Purbalingga, Gatra.com – Kabupaten Purbalingga, Jawa Tengah, kini lebih dikenal dengan rambut dan bulu mata palsunya. Puluhan perusahaan dengan puluhan ribu buruh tersebar di Purbalingga. Namun, jauh sebelumnya, industri tembakau-lah yang berjaya dan menjadi sandaran hidup bagi masyarakat di kaki Gunung Slamet. Tembakau memiliki sejarah panjang di kabupaten ini.
“Di Purbalingga pernah ada Tobbaco Indonesia Coorporation (TIC) yang mengekspor tembakau berkualitas untuk bungkus cerutu ke Bremen, Jerman,” ujar Tri Daya Kartika, ketua Forum for Economic Development and Employment Promotion (FEDEP), Selasa (9/7).
Tri memaparkan sejarah tembakau di Purbalingga dalam Focus Group Discussion (FGD) Sejarah Tembakau di Purbalingga dan Perkembanganya, yang diselenggarakan oleh Bagian Perekonomian, Sekretariat Daerah Kabupaten Purbalingga, di Warung Djoglo, Purbalingga, Selasa, (9/7).
Menurut Tri, TIC itulah yang setelah era kemerdekaan dinasionalisasi menjadi perusahaan bernama Gading Mas Indonesia Tobbaco (GMIT). GMIT mencapai masa keemasan dan berjaya sampai era tahun 1980-an.
“GMIT ini perusahaan yang terkemuka waktu itu, gudangnya saja besar-besar, berjumlah puluhan dan tersebar di berbagai wilayah Purbalingga,” ujarnya.
Dia menjelaskan, pada masa kejayaan GMIT, di wilayah Padamara dan Kutasari saja setidaknya ada empat gudang tembakau, yaitu di Padamara, Kalitinggar, Karangaren dan Karanggambas. Gudang tembakau GMIT juga ada di Desa Beji dan Pagutan, Kecamatan Bojongsari. Gudang lainnya berada di Desa Kalapacung, Gunung Karang dan Karang Duren yang ada di Kecamatan Bobotsari.
“Gudang tembakau itu berfungsi untuk penyimpanan dan ngomprong daun tembakau, daunnya lebar-lebar karena untuk bungkus cerutu,” ujarnya.
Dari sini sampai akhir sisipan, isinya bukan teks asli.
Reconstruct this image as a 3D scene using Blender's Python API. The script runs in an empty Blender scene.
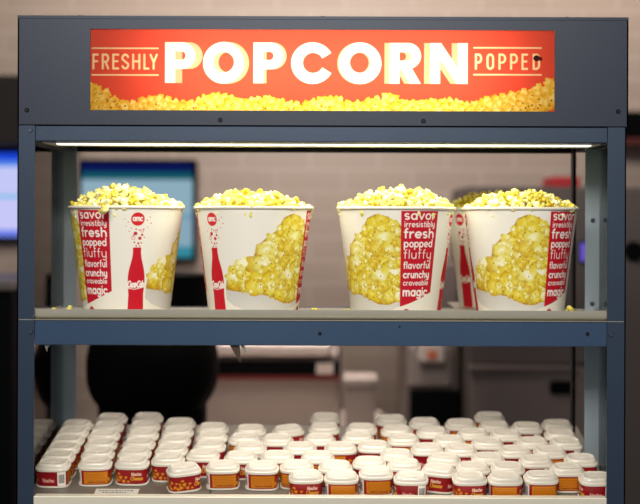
import bpy, bmesh, math, random
import numpy as np
from mathutils import Vector, Matrix, noise
random.seed(7)
S = bpy.context.scene
COL = S.collection
PI = math.pi
# ------------------------------------------------------------------ camera geometry
DIST, F, PX, PY, CZ = 2.5, 1250.0, 344.0, 215.0, 1.50
def at(px, py, Y):
    k = (DIST + Y) / F
    return Vector(((px - PX) * k, Y, CZ - (py - PY) * k))
def XX(px, Y): return (px - PX) * (DIST + Y) / F
def ZZ(py, Y): return CZ - (py - PY) * (DIST + Y) / F

# ------------------------------------------------------------------ materials
def lin(r, g, b):
    f = lambda c: ((c / 255 + .055) / 1.055) ** 2.4 if c > 10 else c / 255 / 12.92
    return (f(r), f(g), f(b), 1)
def mat(name, col, rough=.5, metal=0., spec=.5, bump=0, bscale=60, var=0, vscale=8, sss=0, emit=None, estr=0, coat=0):
    m = bpy.data.materials.new(name); m.use_nodes = True
    nt = m.node_tree; b = nt.nodes['Principled BSDF']
    b.inputs['Base Color'].default_value = col
    b.inputs['Roughness'].default_value = rough
    b.inputs['Metallic'].default_value = metal
    b.inputs['Specular IOR Level'].default_value = spec
    b.inputs['Coat Weight'].default_value = coat
    if sss:
        b.inputs['Subsurface Weight'].default_value = sss
        b.inputs['Subsurface Radius'].default_value = (.006, .005, .004)
    tc = nt.nodes.new('ShaderNodeTexCoord')
    if var:
        n = nt.nodes.new('ShaderNodeTexNoise'); n.inputs['Scale'].default_value = vscale; n.inputs['Detail'].default_value = 4
        nt.links.new(tc.outputs['Object'], n.inputs['Vector'])
        mx = nt.nodes.new('ShaderNodeMix'); mx.data_type = 'RGBA'
        mx.inputs[6].default_value = tuple(c * (1 - var) for c in col[:3]) + (1,)
        mx.inputs[7].default_value = tuple(min(1, c * (1 + var)) for c in col[:3]) + (1,)
        nt.links.new(n.outputs['Fac'], mx.inputs[0]); nt.links.new(mx.outputs[2], b.inputs['Base Color'])
    if bump:
        n2 = nt.nodes.new('ShaderNodeTexNoise'); n2.inputs['Scale'].default_value = bscale
        nt.links.new(tc.outputs['Object'], n2.inputs['Vector'])
        bp = nt.nodes.new('ShaderNodeBump'); bp.inputs['Strength'].default_value = bump; bp.inputs['Distance'].default_value = .002
        nt.links.new(n2.outputs['Fac'], bp.inputs['Height']); nt.links.new(bp.outputs['Normal'], b.inputs['Normal'])
    if emit:
        b.inputs['Emission Color'].default_value = emit; b.inputs['Emission Strength'].default_value = estr
    return m
def vcol_mat(name, rough=.45, spec=.4, translucent=0.):
    m = bpy.data.materials.new(name); m.use_nodes = True
    nt = m.node_tree; b = nt.nodes['Principled BSDF']
    a = nt.nodes.new('ShaderNodeAttribute'); a.attribute_name = 'print'
    nt.links.new(a.outputs['Color'], b.inputs['Base Color'])
    b.inputs['Roughness'].default_value = rough; b.inputs['Specular IOR Level'].default_value = spec
    if translucent:
        t = nt.nodes.new('ShaderNodeBsdfTranslucent'); nt.links.new(a.outputs['Color'], t.inputs['Color'])
        mx = nt.nodes.new('ShaderNodeMixShader'); mx.inputs[0].default_value = translucent
        out = nt.nodes['Material Output']
        nt.links.new(b.outputs[0], mx.inputs[1]); nt.links.new(t.outputs[0], mx.inputs[2]); nt.links.new(mx.outputs[0], out.inputs['Surface'])
    return m
M = {}
M['header'] = mat('dark_slate_enamel', lin(42, 49, 63), .45, .35, bump=.05, bscale=220, var=.05)
M['frame'] = mat('blue_grey_metal', lin(54, 67, 86), .42, .45, bump=.06, bscale=150, var=.12, vscale=6)
M['backpost_lit'] = mat('lit_blue_grey_metal', lin(150, 164, 172), .42, .4)  # interior light on the rear posts put into a paler frame colour
M['rail_reflect'] = mat('rail_metal_blue_reflection', lin(66, 88, 116), .38, .5, bump=.05, bscale=150, var=.1, vscale=5)  # frame metal made bluer: the shelf rail's blue reflection is in the colour
M['inner'] = mat('white_enamel', lin(225, 225, 220), .5)
M['steel'] = mat('brushed_steel', lin(190, 184, 170), .36, .8, bump=.05, bscale=120, var=.08)
M['tray_steel'] = mat('satin_tray_steel', lin(176, 172, 156), .4, .35, bump=.05, bscale=120, var=.06)
M['cup_tray_steel'] = mat('dull_tray_steel', lin(128, 124, 114), .42, .5, var=.06)
M['lit_metal'] = mat('pale_lit_metal', lin(226, 220, 200), .4, .15)  # strong lamp light on the base rail put into its pale colour
M['screw'] = mat('dark_screw', lin(22, 22, 26), .5, .6)
M['bolt'] = mat('steel_bolt', lin(110, 120, 135), .3, .9)
M['dark'] = mat('black_plastic', lin(6, 6, 7), .75, spec=.08)
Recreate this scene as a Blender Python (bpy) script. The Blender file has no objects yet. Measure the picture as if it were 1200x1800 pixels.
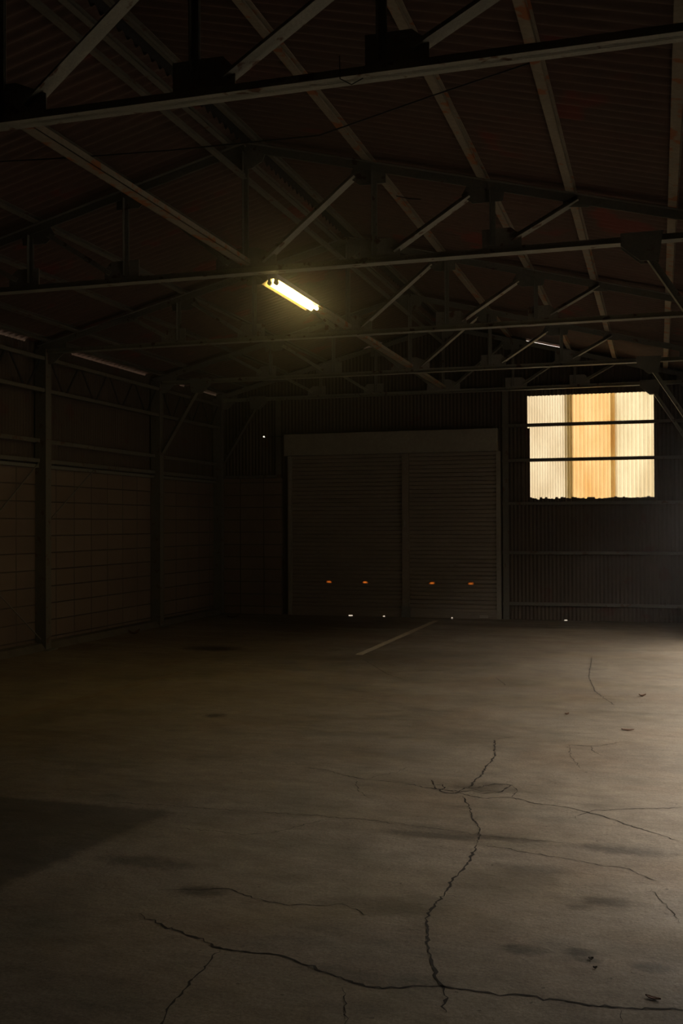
import bpy, math, random
import numpy as np
from mathutils import Vector, Matrix

random.seed(7)
C = bpy.context.scene
COL = C.collection
PI = math.pi

# ------------------------------------------------------------------ camera
F, YAW, PITCH, ROLL = 1830.0, .2953, .0116, -.0038
cy, sy, cp, sp = math.cos(YAW), math.sin(YAW), math.cos(PITCH), math.sin(PITCH)
fw = Vector((-sy*cp, cy*cp, sp)); rt = Vector((cy, sy, 0)); up = rt.cross(fw)
rt, up = math.cos(ROLL)*rt + math.sin(ROLL)*up, -math.sin(ROLL)*rt + math.cos(ROLL)*up
cam_d = bpy.data.cameras.new('camera'); cam = bpy.data.objects.new('camera', cam_d); COL.objects.link(cam)
cam.matrix_world = Matrix(((rt.x, up.x, -fw.x, 0), (rt.y, up.y, -fw.y, 0), (rt.z, up.z, -fw.z, 1.68), (0, 0, 0, 1)))
cam_d.sensor_fit = 'VERTICAL'; cam_d.sensor_height = 36.0; cam_d.sensor_width = 24.0
cam_d.lens = F/1800*36.0
cam_d.clip_start = .02
C.camera = cam

# ------------------------------------------------------------------ light and exposure
SKY_COL = (1.0, .885, .76); SKY_STR = 3.85
LAMP_COL = (1.0, .74, .25); LAMP_STR = 43.0
EXPOSURE = 0.0
HAZE = .0065
w = bpy.data.worlds.new('overcast_sky'); C.world = w; w.use_nodes = True
bg = w.node_tree.nodes['Background']; bg.inputs[0].default_value = (*SKY_COL, 1); bg.inputs[1].default_value = SKY_STR
vs = C.view_settings
vs.view_transform = 'Standard'; vs.look = 'None'; vs.gamma = 1; vs.exposure = EXPOSURE; vs.use_curve_mapping = False
C.cycles.max_bounces = 10; C.cycles.diffuse_bounces = 6; C.cycles.transmission_bounces = 6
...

Tri Daya yakin, lahan tembakau di Purbalingga saat itu sangat luas. Dia memperkirakan budi daya tembakau mencapai ribuan hektare. “Mungkin bisa sampai ribuan hektare karena gudangnya besar-besar dan ada di mana-mana,” katanya.
Sejarah kejayaan tembakau di Kabupaten Purbalingga juga disampaikan oleh Ganda Kurniawan, sejarawan dan anggota Tim Ahli Cagar Budaya (TACB) Purbalingga. Catatan pemerintah Hindia Belanda menyebutkan bahwa sejak 1906 ada perkebunan tembakau di wilayah Purbalingga.
Dalam buku De Tabaksplantages Op Sumatra, Java en Borneo yang ditulis oleh J.H. Lieftinck & Zoon (Amsterdam, 1906) di Karesidean Banyumas ada 4 perusahaan tembakau, yang dua di antaranya ada di wilayah Purbalingga.
Pertama ada perusahaan De Erven de wed. J. Van Nelle yang dimiliki oleh H. Burgmans. Perusahan itu memproduksi tembakau dengan merek Van Nelle. Merek itu dikenal tidak hanya di Indonesia namun juga pasaran Eropa. Kedua, perusahaan bernama Kandanggampang Mulder Redeker & Co yang dimiliki oleh Cornelis Johannes.
Pada peta terbitan pemerintah Belanda pada 1917 juga tercatat beberapa gudang tembakau yang disebut dengan tabakloodsen, di antaranya ada di Kandanggampang, Penaruban di dekat jembatan lama Sungai Klawing, Karanglewas dan Walik di Kecamatan Kutasari serta Pagutan, Kecamatan Bojongsari.
Sementara, di peta Belanda terbitan 1944 juga tercatat ada gudang tembakau di Kelurahan Karangsentul yang sekarang menjadi gudang Bulog, satu gudang di Planjan, Kecamatan Kalimanah dan tiga gudang di Desa Patemon, Kecamatan Bojongsari.
Ganda meyakini, dengan fakta-fakta itu, bahwa Purbalingga pernah menjadi sentra industri tembakau. “Bahkan salah satu petinggi perusahaan van Nelle bernama H. Brugmans dimakamkan di Kerkhof Purbalingga,” katanya.